Aim of the task
Select lines where the word "high" appears.

Data excerpt
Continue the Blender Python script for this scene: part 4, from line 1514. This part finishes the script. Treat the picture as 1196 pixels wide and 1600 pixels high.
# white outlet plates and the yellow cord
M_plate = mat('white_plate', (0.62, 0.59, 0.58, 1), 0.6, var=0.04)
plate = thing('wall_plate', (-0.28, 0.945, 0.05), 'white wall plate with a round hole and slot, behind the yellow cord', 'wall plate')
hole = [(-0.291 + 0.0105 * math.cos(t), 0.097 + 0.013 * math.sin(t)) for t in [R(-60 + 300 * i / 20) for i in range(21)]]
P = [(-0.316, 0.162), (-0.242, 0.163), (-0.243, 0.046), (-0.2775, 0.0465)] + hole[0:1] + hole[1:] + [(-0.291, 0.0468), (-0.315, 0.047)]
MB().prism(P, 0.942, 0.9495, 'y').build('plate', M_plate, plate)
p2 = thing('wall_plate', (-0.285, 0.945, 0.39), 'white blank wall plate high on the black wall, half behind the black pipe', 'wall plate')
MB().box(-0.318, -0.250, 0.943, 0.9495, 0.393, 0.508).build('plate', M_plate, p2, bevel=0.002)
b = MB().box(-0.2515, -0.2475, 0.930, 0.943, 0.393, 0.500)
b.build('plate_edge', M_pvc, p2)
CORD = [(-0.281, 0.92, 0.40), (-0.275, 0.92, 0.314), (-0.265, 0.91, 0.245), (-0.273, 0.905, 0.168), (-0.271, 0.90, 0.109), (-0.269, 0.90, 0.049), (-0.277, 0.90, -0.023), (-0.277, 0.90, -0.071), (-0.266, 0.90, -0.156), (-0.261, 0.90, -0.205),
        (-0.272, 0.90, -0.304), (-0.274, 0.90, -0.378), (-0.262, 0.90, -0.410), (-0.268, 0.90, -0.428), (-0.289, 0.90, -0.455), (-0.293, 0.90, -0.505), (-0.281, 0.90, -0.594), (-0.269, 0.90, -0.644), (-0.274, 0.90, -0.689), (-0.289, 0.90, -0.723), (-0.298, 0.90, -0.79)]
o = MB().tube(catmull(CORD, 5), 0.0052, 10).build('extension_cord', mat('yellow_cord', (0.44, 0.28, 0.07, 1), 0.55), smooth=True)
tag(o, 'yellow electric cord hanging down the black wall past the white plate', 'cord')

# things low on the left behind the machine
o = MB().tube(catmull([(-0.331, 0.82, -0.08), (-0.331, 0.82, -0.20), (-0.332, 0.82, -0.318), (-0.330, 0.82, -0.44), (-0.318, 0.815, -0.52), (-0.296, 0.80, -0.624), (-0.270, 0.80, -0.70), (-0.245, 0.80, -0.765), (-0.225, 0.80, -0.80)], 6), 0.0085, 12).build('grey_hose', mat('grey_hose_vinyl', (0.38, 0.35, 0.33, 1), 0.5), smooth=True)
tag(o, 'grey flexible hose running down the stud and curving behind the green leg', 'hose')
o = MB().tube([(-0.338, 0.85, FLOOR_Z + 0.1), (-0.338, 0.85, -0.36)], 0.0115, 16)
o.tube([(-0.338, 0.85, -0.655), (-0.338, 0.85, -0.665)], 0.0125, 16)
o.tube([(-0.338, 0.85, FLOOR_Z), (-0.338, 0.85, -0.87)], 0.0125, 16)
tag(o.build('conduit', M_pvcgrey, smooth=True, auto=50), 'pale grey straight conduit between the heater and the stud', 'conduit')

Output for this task
Continue the Blender Python script for this scene: part 4, from line 1514. This part finishes the script. Treat the picture as 1196 pixels wide and 1600 pixels high.
p2 = thing('wall_plate', (-0.285, 0.945, 0.39), 'white blank wall plate high on the black wall, half behind the black pipe', 'wall plate')